Let us assume the following:

• An inflation rate of six percent a year;

• Investment growth of 10 percent a year (four percent above inflation);

• A contribution of R10 000 a month for the first year; and

• A contribution of R20 000 a month for the next nine years.

Based on the above assumptions, it is expected the R300 000, together with the monthly contributions,will be worth R4 914 000 in 10 years’ time (adjusted for inflation; that is, R2 744 000 in today’s terms). Assuming a withdrawal rate of five percent a year, you will be able to receive a monthly income of R20 475 (adjusted for inflation; that is, R11 433 in today’s terms).

With an investment horizon of 10 years, you should invest the R300 000 and the monthly contributions in asset classes that will grow your capital.

Will ‘junk status’ affect my RA value?

The current value of my retirement annuity (RA) is R200 557, and the benefit will have a value of R383 494 on September 1, 2020, which is my retirement date. If South Africa’s sovereign debt is downgraded to “junk status”, will the value of the retirement benefit plunge?

Louella Bidgood

Tommy Ferreira, a financial adviser at PSG Wealth, Northcliff in Johannesburg, responds: The projected value of your retirement investment is for illustrative purposes and can be influenced by various factors, one being the possible downgrade of South Africa’s investment status. The portfolio construction of your RA is important and will determine the potential growth of the investment. It is possible that the market has already priced in the downgrade, but, in saying that, you still have four years for the investment to recover and grow. Other factors, such as the global slowdown in growth and low market returns, will also have a significant impact on the value of your investment.

My advice is that you ask an adviser with the Certified Financial Planner accreditation to analyse your RA and the underlying investments.

Can I take a cash withdrawal from a matured RA?

My retirement annuity (RA) matured last month. The value is about R180 000. I will turn 56 in September. I want to withdraw R30 000 from the policy and invest the balance where the RA rules will allow me.

I do not need a monthly income now, because I am working. I have a company pension. I plan to retire in about seven years, when I want to receive a monthly income from the proceeds of the RA.

Name withheld

Pierre Puren, a financial adviser at PSG Wealth in Jeffreys Bay, responds: The threshold at which, on retirement, retirement fund members can take their entire benefit as a cash lump sum increased from R75 000 to R247 500 on March 1. Members of all retirement funds, including RA funds, whose benefits are less than R247 500 do not have to buy an annuity when they retire from these funds. Therefore, you can withdraw the full proceeds from your RA and invest the balance in any investment vehicle.
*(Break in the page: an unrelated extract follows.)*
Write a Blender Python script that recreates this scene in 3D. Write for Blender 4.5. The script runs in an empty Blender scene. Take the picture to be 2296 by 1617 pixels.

You do not have to retire from the fund when the contractual term of the RA ends. If your finances allow, you may remain invested in the RA and continue to make contributions (subject to the policy terms).

You could also consider transferring the RA to a different administrator via what is known as a section 14 transfer, at no cost. A transfer would be advisable only if the new RA provides greater transparency and flexibility and a wider choice of underlying investments. A qualified financial planner can help you to compare products so that you make an informed decision.

Note: Letters and responses will be edited for length and clarity.